- Helen Elgin: Look who just dropped by...
- Oscar Goldman: Hi.
- Jaime Sommers: So you called him anyway, huh?
- Oscar Goldman: I would have been angry with her if she hadn't.
- Jaime Sommers: [sarcastic] Awfully nice of you to drop all the nation's problem's and come over here, Oscar. Were you afraid I had blown a fuse literally?
- Oscar Goldman: I usually carry a spare for my bionic friends.
- Jaime Sommers: You know I feel like I am special getting treatment no 5: First you relax the subject and then you gently tell her that she needs a room with mattress wallpaper in it.
- Ann Sommers: The government decided I could go on working and be useful... only if I was believed dead. They erased my existence. They 'sealed off my records' as they politely called it.
- Oscar Goldman: This is Oscar Goldman speaking.
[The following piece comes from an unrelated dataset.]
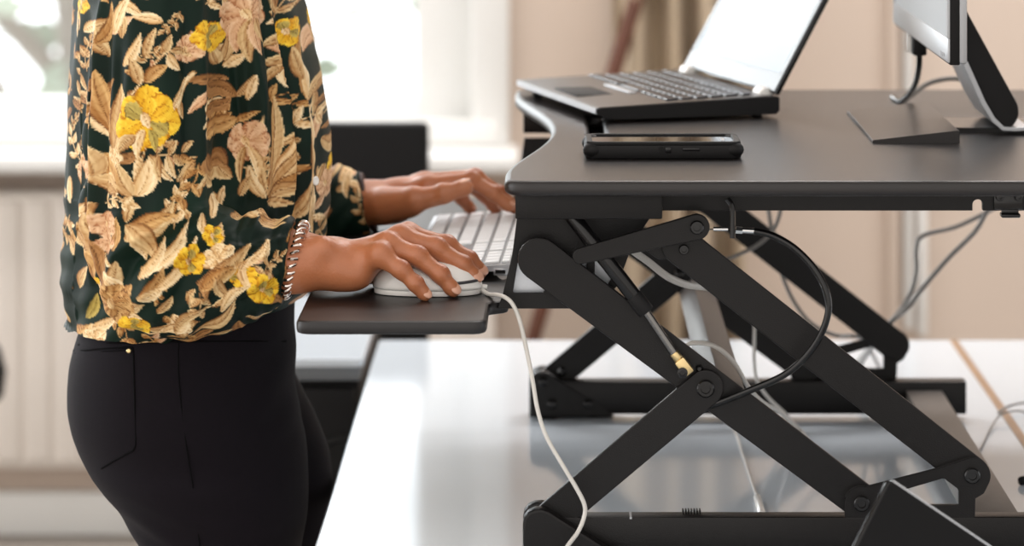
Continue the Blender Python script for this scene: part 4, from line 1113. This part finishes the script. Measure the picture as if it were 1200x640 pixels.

I want an all points bulletin out on Chris Stewart, alias Anne Sommers. Now I want everybody in on this. The OSI, the MP's, the California Highway Patrol, the local police, everybody.
- Jaime Sommers: Mothers aren't like used cars, you know, you don't just change models on a whim.
- Helen Elgin: You mean I'm locked into the job?
- Jaime Sommers: No, I mean you're stuck with it.